The first thing I noticed watching Indians on the Cannes 2024 red carpet was the sudden disappearance of the Indian 'r'. The moment a microphone appears and the cameras start rolling, many of us stop saying our 'r' the way we always have and start rolling it instead. It is almost a reflex. The accent shifts, the vowels stretch, and a familiar voice suddenly sounds like it belongs to someone else.
Why we put on an accent
There is really only one reason people adopt a borrowed accent at an event like this, and it is impression management. We want to be seen and perceived as a person of a certain stature. That is not wrong in itself. Depending on where you are in life, you keep changing your persona and the way you speak. It is a phase, and it makes sense on a stage that big. But the more you know yourself, the less you need that kind of social validation to feel steady.
What stood out, then, were the people who didn't bother. Some walked the carpet with no rolled 'r', no borrowed style, no manufactured attitude. Plain, simple, answering questions as themselves. When someone says with quiet pride that they are wearing an Indian outfit by a young Indian designer, and their gestures stay natural rather than performed, the confidence reads as real. They aren't trying to convince anyone of anything.
The cues that gave away nerves
Body language at a first-time, high-pressure event tells an honest story if you watch the hands and the small movements. A few cues kept repeating.
- Hands in pockets. People often read this as confidence. On a red carpet, with all that pressure to manage an impression, it can equally be a way of containing nervous energy. Context matters more than the gesture itself.
- Pacifiers and self-soothing. When a hand reaches out and strokes the other arm, or someone touches their own body to settle themselves, that is a self-soothing gesture. We use it when we are a little uncomfortable or nervous. I saw this several times, often paired with people speaking faster than usual, which is another active sign of nerves.
- A flash of fear. In one clip there was a brief micro-expression of fear, the kind that surfaces for a fraction of a second before the composed face returns.
- One-sided shoulder shrug and excess body movement. A shoulder lifting on one side, or a body that keeps shifting and animating a lot, both point to genuine discomfort in the moment.

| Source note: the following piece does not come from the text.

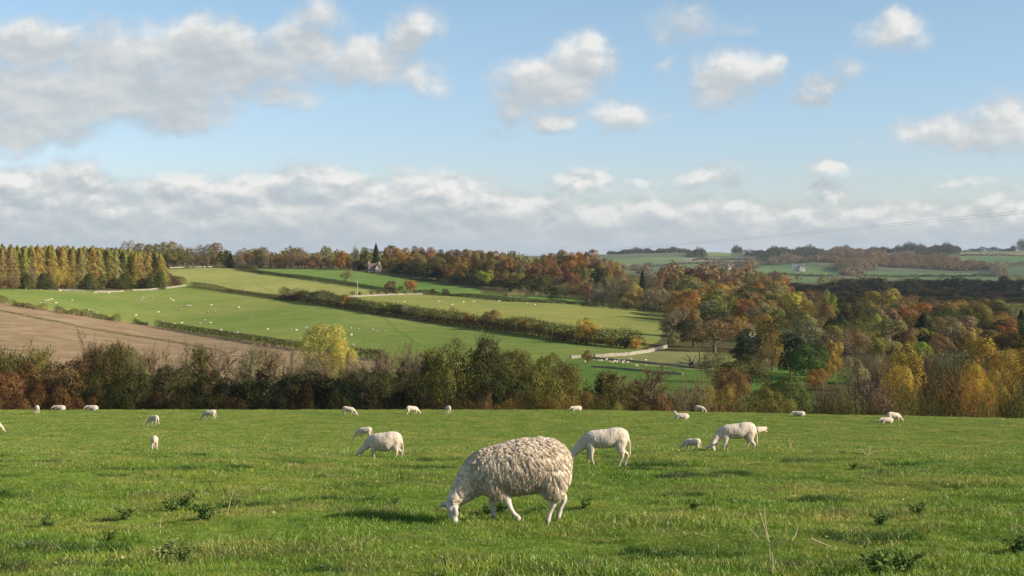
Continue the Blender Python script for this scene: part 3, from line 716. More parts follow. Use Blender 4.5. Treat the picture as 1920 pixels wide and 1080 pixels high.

None of this is a flaw. It was a first experience for many of them, standing somewhere they had only ever dreamt of. The nerves were completely understandable, and honesty about them is more endearing than a polished mask. When someone admits openly that English isn't their strength and chooses to speak in their own language instead, that genuineness is worth more than any perfect accent.
The lip pull worth noticing
One facial expression appeared again and again: a one-sided lip pull, the corner of the mouth tightening on a single side. People sometimes read this as confidence, and it can be. But an asymmetrical, one-sided lip raise is also the classic signal of contempt, the feeling of being superior while perceiving the other person as inferior. The person may not consciously feel that way at all. The face simply leaks it. It is worth watching for the difference, because the same flicker can mean self-assured ease or a quiet sense of standing above the moment.
The ones who had nothing to prove
Then there were the people who needed to make no impression on anyone, because their impression was already made. That kind of ease is the opposite of the borrowed accent. It is the calm of someone who has reached their goal and no longer performs for the room.
So the next time you catch yourself, or someone else, rolling an 'r' that was never there before, don't rush to point fingers. Just notice it. The cues are honest even when we aren't, and the more comfortable you become in your own skin, the less you'll feel the pull to be anyone but yourself.